Lecture Date: February 13, 2018
The Yuh Prosthodontics Lecture
African Americans fought a war on two fronts in World War II: against fascism abroad and against white supremacy at home. No group battled both as directly, made better use of the opportunities the war created, or did more to lay the groundwork for the civil rights movement than the Tuskegee Airmen. These all-black fighter and bomber groups fought their way into the U.S. Army Air Forces, then battled Hitler’s Luftwaffe in the skies over Europe and Jim Crow’s forces at postings throughout the United States.
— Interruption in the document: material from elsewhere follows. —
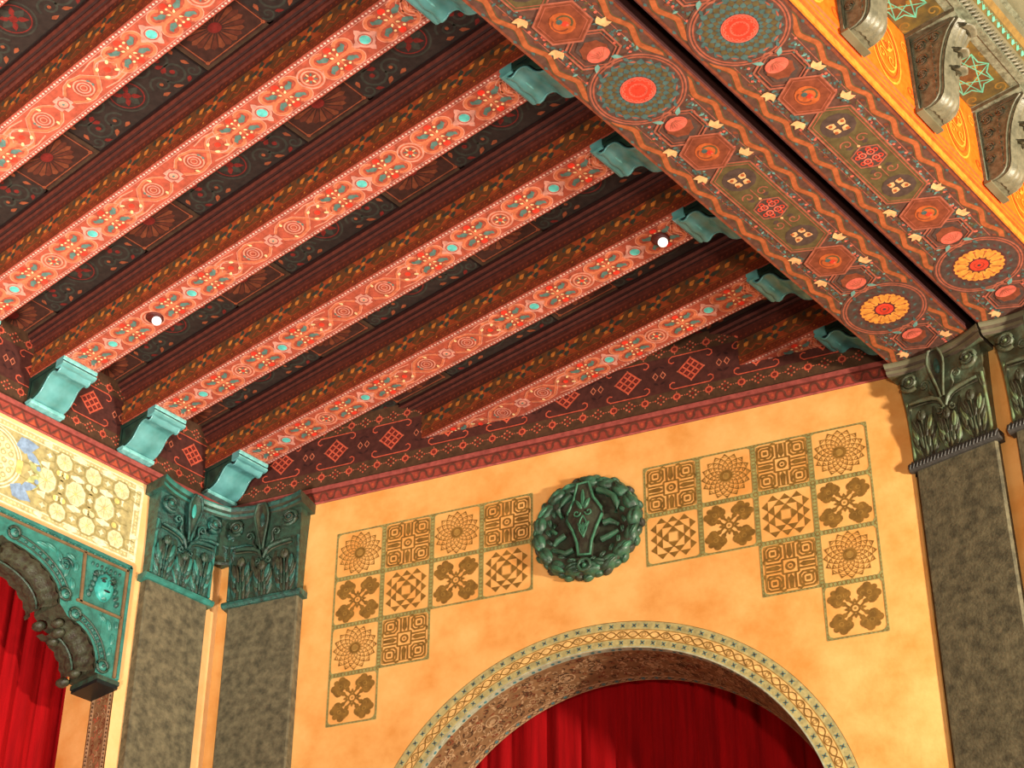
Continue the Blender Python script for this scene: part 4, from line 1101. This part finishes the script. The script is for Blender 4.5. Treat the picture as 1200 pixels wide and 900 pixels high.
build('leaf_link',g,T)
# ---------------------------------------------------------------- round shield medallion on the back wall
T=thing('shield_medallion','round dark green carved medallion with a shield, above the arch','medallion',mapB(3.07,7.88,.0))
mc=(3.068,7.882)
xm_=lambda u,v,w:mapB(mc[0]+u,mc[1]+v,w+.004)
g=G(); 
rows=[]
for r,w in ((.395,0),(.395,.045),(.375,.06),(.30,.050),(.28,.035),(.0,.035)):
    rows.append([xm_(r*math.cos(k*PI/24),r*math.sin(k*PI/24)*1.0,w) for k in range(48)])
g.grid(rows,'moss_brown',True,cu=True); build('back_disc',g,T)
g=G(); rnd=random.Random(2)
for k in range(17):
    a=2*PI*k/17; rr=.352+rnd.uniform(-.006,.012)
    g.blob(rr*math.cos(a),rr*math.sin(a),.012,.058,.090,.075+rnd.uniform(-.01,.02),'moss_bronze',xm_,ang=a+rnd.uniform(-.25,.25),ridge=.2)
    g.blob((rr+.02)*math.cos(a+.06),(rr+.02)*math.sin(a+.06),.050,.020,.060,.035,'moss_pale' if k%2 else 'moss_bronze',xm_,ang=a+rnd.uniform(-.3,.3),ridge=.3)
for k in range(34):
    a=2*PI*k/34+.1; g.blob((.392+.012*(k%2))*math.cos(a),(.392+.012*(k%2))*math.sin(a),.0,.030,.045,.05,'moss_bronze' if k%3 else 'moss_brown',xm_,ang=a+.6*(k%2)-.3,ridge=.3)
for k in range(22):
    a=2*PI*k/22; g.blob(.288*math.cos(a),.288*math.sin(a),.03,.020,.040,.035,'moss_bronze',xm_,ang=a+.5,ridge=.3)
tag(build('leaf_wreath',g,T),'lumpy carved wreath rim')
# shield
sh=[(-.045,.335),(-.075,.20),(-.125,.10),(-.130,.04),(-.085,-.05),(-.055,-.16),(-.045,-.255),(.045,-.262),(.055,-.16),(.095,-.05),(.140,.04),(.135,.10),(.075,.20),(.045,.335)]
g=G(); 
n=len(sh); 
for k in range(n):
    a,b=sh[k],sh[(k+1)%n]; g.face([xm_(*a,.035),xm_(*b,.035),xm_(*b,.085),xm_(*a,.085)],'moss_brown')
    g.face([xm_(*a,.085),xm_(*b,.085),xm_(0,.03,.112)],'moss_brown')
SH=build('shield',g,T)
g=G(); g.tube([xm_(*p,.090) for p in sh],.011,'moss_pale',7,closed=True)
for (u,v,a,l) in ((0,.20,0,.08),(-.03,.15,.5,.05),(.03,.15,-.5,.05),(0,-.06,0,.07),(-.022,-.03,.6,.04),(.022,-.03,-.6,.04)): g.blob(u,v,.10,.016,l,.020,'moss_pale',xm_,ang=a,ridge=.3)
for s in (-1,1):
    g.tube([xm_(s*(.045+.030*(1-.7*k/12)*math.cos(PI+k*.5)),.075+.030*(1-.7*k/12)*math.sin(PI+k*.5),.112) for k in range(13)],.006,'moss_pale',6)
    g.tube([xm_(s*.03*math.sin(t*PI/8),.05-.17*t/8,.11) for t in range(9)],.006,'moss_pale',6)
build('shield_relief',g,SH)
for s,pp in ((1,[(.10,.27),(.16,.24),(.22,.19),(.245,.12),(.235,.05)]),(-1,[(.10,.27),(.17,.22),(.20,.15),(.17,.09)]),(1,[(.14,-.02),(.19,-.01),(.25,-.05)]),(-1,[(.15,-.06),(.21,-.09),(.24,-.13)]),(1,[(.12,-.15),(.18,-.13),(.25,-.10)]),(-1,[(.09,-.19),(.15,-.21),(.22,-.17)]),(-1,[(.23,.05),(.255,.0),(.22,-.03)])):
    g=G(); g.tube([xm_(s*u,v,.065) for u,v in pp],[.024]*(len(pp)-1)+[.014],'moss_bronze',7); build('ribbon_curl',g,T)
g=G(); g.tube([xm_(.045*math.cos(k*PI/8),-.345+.045*math.sin(k*PI/8),.10) for k in range(16)],.013,'moss_bronze',7,closed=True); g.blob(0,-.345,.06,.028,.028,.05,'moss_pale',xm_)
for s in (-1,1): g.blob(s*.10,-.325,.03,.035,.075,.07,'moss_bronze',xm_,ang=s*1.3,ridge=.4)
build('bottom_rosette',g,T)
# ---------------------------------------------------------------- right wall piece, floor
g=G(); g.box(5.085,9.5,YC,YC+.3,0,9.4,'plaster'); tag(build('wall_right',g),kind='structure')
g=G(); g.box(-1.5,14,-11,4,-.1,0,'floor_carpet'); tag(build('floor',g),kind='structure')
# ---------------------------------------------------------------- curtains
def curtain(name,mp,u0,u1,z0,z1,label,seed):
    T=thing(name,label,'curtain',mp((u0+u1)/2,z1,-.06))
    rnd=random.Random(seed); n=int((u1-u0)*90); us=[u0+(u1-u0)*k/n for k in range(n+1)]
    # irregular pleats
    edges=[u0]; 
    while edges[-1]<u1: edges.append(edges[-1]+rnd.uniform(.13,.30))
    def prof(u,z):
        for a,b in zip(edges,edges[1:]):
            if a<=u<=b:
                t=(u-a)/(b-a); return .050*max(0,math.sin(PI*t))**.55+.008*math.sin(3*PI*t+a*7)
        return 0
    rows=[]
    for i in range(13):
        z=z0+(z1-z0)*i/12
        rows.append([mp(u,z,prof(u+.012*math.sin(z*.9+u*3),z)*(.7+.3*(1-i/12))-.08) for u in us])
    g=G(); g.grid(rows,'curtain',True); build('pleated_cloth',g,T)
    g=G(); g.tube([mp(u0,z1+.02,-.06),mp(u1,z1+.02,-.06)],.02,'cel_brown',8); build('curtain_rail',g,T)
curtain('stage_curtain',lambda u,v,w:mapB(u,v,w-DEP-.03),1.2,5.0,.05,7.25,'red pleated curtain filling the round arch of the back wall',4)
curtain('stage_curtain',lambda u,v,w:(w-DA+.02-.03,u,v),-4.6,-.45,.05,7.95,'red pleated curtain inside the teal lobed surround on the left wall',8)
g=G(); g.box(-1.6,-1.5,-6.2,1.5,0,9.4,'hole_dark'); tag(build('leak_backing_left',g),kind='structure')  # unseen slab added behind the left curtain to stop light leaking in
g=G(); g.box(-.6,5.4,.0,.1,0,9.4,'hole_dark',lambda u,w,v:mapB(u,v,w-1.3)); tag(build('leak_backing_back',g),kind='structure')  # unseen slab added behind the arch curtain, also against light leaks
# ---------------------------------------------------------------- downlights in two beams
def downlight(x,y,label):
    T=thing('downlight',label,'light',(x,y,ZB-.006),'small white downlights in the beams')
    g=G(); rows=[]
    for r,z in ((.062,-.002),(.062,-.012),(.050,-.016),(.046,-.004),(.0,-.003)): rows.append([(x+r*math.cos(k*PI/10),y+r*math.sin(k*PI/10),ZB-.006+z+.002) for k in range(20)])
    g.grid(rows,'hole_dark',True,cu=True); SR=build('socket_ring',g,T)
    g=G(); g.ball((x+.012,y+.012,ZB-.036),.034,'lamp_glow',14,(1,1,.9)); tag(build('glowing_eyeball',g,SR),'bright white eyeball lamp')
downlight(1.290,by(2)+BW/2,'white eyeball downlight in a beam soffit near the left wall')
downlight(4.455,by(4)+BW/2-.0,'white eyeball downlight in a beam soffit near the girder')
# ---------------------------------------------------------------- lights
def area(name,loc,target,size,power,col):
    l=bpy.data.lights.new(name,'AREA'); l.energy=power; l.size=size; l.color=col; l.shape='DISK'
    o=bpy.data.objects.new(name,l); COL.objects.link(o); o.location=loc
    d=Vector(target)-Vector(loc); o.rotation_euler=d.to_track_quat('-Z','Y').to_euler(); return o
area('balcony_spotlight',(12.2,.6,5.6),(2.5,-.3,8.2),.6,1400,(1,.87,.70))
o=area('hall_uplight',(5.6,-8.2,1.0),(.2,-3.6,9.2),1.4,330,(1,.90,.80)); o.data.spread=math.radians(64)
area('floor_uplight',(2.2,-4.6,.8),(1.6,-2.2,9.0),1.6,120,(1,.88,.74))
area('cornice_fill',(8.7,-3.9,5.2),(6.5,-.5,9.0),.5,210,(1,.88,.7))  # added fill without a fixture, brightens the bracket sides and fascia
w=bpy.data.worlds.new('world'); SC.world=w; w.use_nodes=True
w.node_tree.nodes['Background'].inputs[0].default_value=(1,.86,.7,1); w.node_tree.nodes['Background'].inputs[1].default_value=.05
# ---------------------------------------------------------------- camera
cam=bpy.data.cameras.new('camera'); co=bpy.data.objects.new('camera',cam); COL.objects.link(co)
co.location=(9.6154,-7.3608,1.6)
yw,el,ro=math.radians(41.8143),math.radians(29.1342),math.radians(.3638)
F=Vector((-math.sin(yw)*math.cos(el),math.cos(yw)*math.cos(el),math.sin(el))); R=Vector((math.cos(yw),math.sin(yw),0)); U=R.cross(F)
R2=R*math.cos(ro)+U*math.sin(ro); U2=-R*math.sin(ro)+U*math.cos(ro)
M=Matrix((R2,U2,-F)).transposed().to_4x4(); M.translation=co.location; co.matrix_world=M
cam.sensor_width=36; cam.sensor_fit='HORIZONTAL'; cam.lens=2025.11/1200*36
cam.shift_x=(600-596.42)/1200; cam.shift_y=(664.32-450)/1200
cam.clip_end=100
SC.camera=co
SC.view_settings.view_transform='Standard'; SC.view_settings.look='None'; SC.view_settings.gamma=1; SC.view_settings.use_curve_mapping=False
SC.view_settings.exposure=0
The speaker, Professor Todd Moye, traces this story from the long struggle to force the War Department to train pilots of color, through the Tuskegee Airmen’s campaign to win equal opportunities to serve their country in wartime, to the postwar efforts to desegregate the Air Force. He draws on the more than 800 oral history interviews a National Park Service project that he directed recorded with veterans of the historic Tuskegee Airmen experience. The interviews illustrate vividly how Tuskegee Airmen themselves made sense of the changes they lived through and helped bring about, and they allow the Airmen to explain the significance of this experience in their own words.
Speaker: J. Todd Moye
J. Todd Moye is a professor of history at the University of North Texas, the director of the UNT Oral History Program, and in 2017-18 the president of the Oral History Association. He is the author of several articles and books on the history of the modern African American freedom struggle. They include Freedom Flyers: The Tuskegee Airmen of World War II (published by Oxford University Press in 2010), a narrative history of the most significant civil rights struggle of the World War II era based on a collection of more than 800 oral histories; Let the People Decide: Black Freedom and White Resistance Organizing in Sunflower County, Mississippi, 1945-1986 (University of North Carolina Press, 2004), a community study of grassroots civil rights and pro-segregation movements in the Mississippi Delta; and Ella Baker: Community Organizer of the Civil Rights Movement (Rowman & Littlefield, 2013), an intellectual biography of one of the movement’s most important thinkers and strategists. He has also co-created several digital history projects, including Civil Rights in Black and Brown: Oral Histories of the Multiracial Civil Rights Struggles in Texas and The Crisis at Mansfield. A graduate of the University of North Carolina-Chapel Hill and the University of Texas-Austin, Moye directed the National Park Service’s Tuskegee Airmen Oral History Project from 2000 to 2005. He lives in Fort Worth, Texas, with his wife and two sons.